### DIRECTION
Print all of the data exactly.

>>>

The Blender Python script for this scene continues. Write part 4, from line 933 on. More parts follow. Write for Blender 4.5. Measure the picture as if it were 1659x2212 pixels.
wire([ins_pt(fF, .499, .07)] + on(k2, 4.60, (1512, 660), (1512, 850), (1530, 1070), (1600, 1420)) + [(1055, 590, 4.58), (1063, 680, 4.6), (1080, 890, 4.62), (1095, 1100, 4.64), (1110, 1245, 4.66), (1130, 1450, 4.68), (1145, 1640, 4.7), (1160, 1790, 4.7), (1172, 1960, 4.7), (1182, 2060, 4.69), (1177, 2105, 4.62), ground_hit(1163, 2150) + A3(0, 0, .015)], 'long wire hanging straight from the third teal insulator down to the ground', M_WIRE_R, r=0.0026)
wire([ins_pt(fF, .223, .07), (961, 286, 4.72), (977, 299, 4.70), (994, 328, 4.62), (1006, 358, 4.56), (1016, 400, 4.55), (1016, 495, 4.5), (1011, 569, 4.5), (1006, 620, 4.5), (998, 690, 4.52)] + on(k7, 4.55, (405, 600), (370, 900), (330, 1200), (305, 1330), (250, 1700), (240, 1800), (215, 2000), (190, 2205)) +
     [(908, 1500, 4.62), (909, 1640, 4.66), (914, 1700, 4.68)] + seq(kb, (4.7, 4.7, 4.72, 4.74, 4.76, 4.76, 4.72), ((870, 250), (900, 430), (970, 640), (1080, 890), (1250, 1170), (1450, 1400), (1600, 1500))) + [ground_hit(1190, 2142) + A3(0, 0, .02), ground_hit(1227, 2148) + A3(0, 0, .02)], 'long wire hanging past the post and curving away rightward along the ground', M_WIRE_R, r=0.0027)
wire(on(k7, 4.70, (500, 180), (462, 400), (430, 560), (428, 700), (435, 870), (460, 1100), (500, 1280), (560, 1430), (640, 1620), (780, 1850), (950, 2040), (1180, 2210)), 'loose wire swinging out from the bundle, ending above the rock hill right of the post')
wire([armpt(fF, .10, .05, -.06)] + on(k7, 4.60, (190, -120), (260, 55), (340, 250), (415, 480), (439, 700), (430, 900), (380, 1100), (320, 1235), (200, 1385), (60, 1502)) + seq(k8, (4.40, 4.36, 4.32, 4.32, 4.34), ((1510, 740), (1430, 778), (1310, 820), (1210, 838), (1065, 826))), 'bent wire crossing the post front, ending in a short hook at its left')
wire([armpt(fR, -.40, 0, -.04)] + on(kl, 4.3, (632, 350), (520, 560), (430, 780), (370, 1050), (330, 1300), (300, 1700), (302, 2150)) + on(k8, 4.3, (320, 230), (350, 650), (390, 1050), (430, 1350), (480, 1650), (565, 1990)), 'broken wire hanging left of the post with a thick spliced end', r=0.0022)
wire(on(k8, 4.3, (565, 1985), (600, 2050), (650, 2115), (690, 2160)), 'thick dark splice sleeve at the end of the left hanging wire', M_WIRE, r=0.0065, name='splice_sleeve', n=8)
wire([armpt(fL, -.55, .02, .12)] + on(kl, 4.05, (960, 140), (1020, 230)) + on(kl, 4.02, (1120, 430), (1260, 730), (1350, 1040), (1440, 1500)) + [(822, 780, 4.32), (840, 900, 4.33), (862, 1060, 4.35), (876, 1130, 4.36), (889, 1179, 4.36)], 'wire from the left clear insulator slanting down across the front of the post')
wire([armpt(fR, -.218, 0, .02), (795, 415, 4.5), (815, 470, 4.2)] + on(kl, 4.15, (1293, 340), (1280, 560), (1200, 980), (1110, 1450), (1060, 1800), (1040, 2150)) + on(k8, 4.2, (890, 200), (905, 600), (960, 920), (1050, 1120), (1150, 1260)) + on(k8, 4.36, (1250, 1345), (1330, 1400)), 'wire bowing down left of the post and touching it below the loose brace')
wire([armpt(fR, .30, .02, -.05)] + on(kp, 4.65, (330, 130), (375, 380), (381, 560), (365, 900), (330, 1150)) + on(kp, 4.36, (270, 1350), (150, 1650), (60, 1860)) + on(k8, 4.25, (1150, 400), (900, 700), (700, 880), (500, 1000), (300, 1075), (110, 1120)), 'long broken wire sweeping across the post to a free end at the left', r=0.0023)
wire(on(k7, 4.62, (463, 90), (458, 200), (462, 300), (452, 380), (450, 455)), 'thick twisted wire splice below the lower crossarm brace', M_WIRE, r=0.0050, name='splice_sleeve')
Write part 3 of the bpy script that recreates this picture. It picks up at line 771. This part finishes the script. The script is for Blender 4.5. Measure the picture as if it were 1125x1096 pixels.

<<<

### PROBLEM SOLUTION
The Blender Python script for this scene continues. Write part 4, from line 933 on. More parts follow. Write for Blender 4.5. Measure the picture as if it were 1659x2212 pixels.
wire([ins_pt(fF, .499, .07)] + on(k2, 4.60, (1512, 660), (1512, 850), (1530, 1070), (1600, 1420)) + [(1055, 590, 4.58), (1063, 680, 4.6), (1080, 890, 4.62), (1095, 1100, 4.64), (1110, 1245, 4.66), (1130, 1450, 4.68), (1145, 1640, 4.7), (1160, 1790, 4.7), (1172, 1960, 4.7), (1182, 2060, 4.69), (1177, 2105, 4.62), ground_hit(1163, 2150) + A3(0, 0, .015)], 'long wire hanging straight from the third teal insulator down to the ground', M_WIRE_R, r=0.0026)
wire([ins_pt(fF, .223, .07), (961, 286, 4.72), (977, 299, 4.70), (994, 328, 4.62), (1006, 358, 4.56), (1016, 400, 4.55), (1016, 495, 4.5), (1011, 569, 4.5), (1006, 620, 4.5), (998, 690, 4.52)] + on(k7, 4.55, (405, 600), (370, 900), (330, 1200), (305, 1330), (250, 1700), (240, 1800), (215, 2000), (190, 2205)) +
     [(908, 1500, 4.62), (909, 1640, 4.66), (914, 1700, 4.68)] + seq(kb, (4.7, 4.7, 4.72, 4.74, 4.76, 4.76, 4.72), ((870, 250), (900, 430), (970, 640), (1080, 890), (1250, 1170), (1450, 1400), (1600, 1500))) + [ground_hit(1190, 2142) + A3(0, 0, .02), ground_hit(1227, 2148) + A3(0, 0, .02)], 'long wire hanging past the post and curving away rightward along the ground', M_WIRE_R, r=0.0027)
wire(on(k7, 4.70, (500, 180), (462, 400), (430, 560), (428, 700), (435, 870), (460, 1100), (500, 1280), (560, 1430), (640, 1620), (780, 1850), (950, 2040), (1180, 2210)), 'loose wire swinging out from the bundle, ending above the rock hill right of the post')
wire([armpt(fF, .10, .05, -.06)] + on(k7, 4.60, (190, -120), (260, 55), (340, 250), (415, 480), (439, 700), (430, 900), (380, 1100), (320, 1235), (200, 1385), (60, 1502)) + seq(k8, (4.40, 4.36, 4.32, 4.32, 4.34), ((1510, 740), (1430, 778), (1310, 820), (1210, 838), (1065, 826))), 'bent wire crossing the post front, ending in a short hook at its left')
wire([armpt(fR, -.40, 0, -.04)] + on(kl, 4.3, (632, 350), (520, 560), (430, 780), (370, 1050), (330, 1300), (300, 1700), (302, 2150)) + on(k8, 4.3, (320, 230), (350, 650), (390, 1050), (430, 1350), (480, 1650), (565, 1990)), 'broken wire hanging left of the post with a thick spliced end', r=0.0022)
wire(on(k8, 4.3, (565, 1985), (600, 2050), (650, 2115), (690, 2160)), 'thick dark splice sleeve at the end of the left hanging wire', M_WIRE, r=0.0065, name='splice_sleeve', n=8)
wire([armpt(fL, -.55, .02, .12)] + on(kl, 4.05, (960, 140), (1020, 230)) + on(kl, 4.02, (1120, 430), (1260, 730), (1350, 1040), (1440, 1500)) + [(822, 780, 4.32), (840, 900, 4.33), (862, 1060, 4.35), (876, 1130, 4.36), (889, 1179, 4.36)], 'wire from the left clear insulator slanting down across the front of the post')
wire([armpt(fR, -.218, 0, .02), (795, 415, 4.5), (815, 470, 4.2)] + on(kl, 4.15, (1293, 340), (1280, 560), (1200, 980), (1110, 1450), (1060, 1800), (1040, 2150)) + on(k8, 4.2, (890, 200), (905, 600), (960, 920), (1050, 1120), (1150, 1260)) + on(k8, 4.36, (1250, 1345), (1330, 1400)), 'wire bowing down left of the post and touching it below the loose brace')
wire([armpt(fR, .30, .02, -.05)] + on(kp, 4.65, (330, 130), (375, 380), (381, 560), (365, 900), (330, 1150)) + on(kp, 4.36, (270, 1350), (150, 1650), (60, 1860)) + on(k8, 4.25, (1150, 400), (900, 700), (700, 880), (500, 1000), (300, 1075), (110, 1120)), 'long broken wire sweeping across the post to a free end at the left', r=0.0023)
wire(on(k7, 4.62, (463, 90), (458, 200), (462, 300), (452, 380), (450, 455)), 'thick twisted wire splice below the lower crossarm brace', M_WIRE, r=0.0050, name='splice_sleeve')
Write part 3 of the bpy script that recreates this picture. It picks up at line 771. This part finishes the script. The script is for Blender 4.5. Measure the picture as if it were 1125x1096 pixels.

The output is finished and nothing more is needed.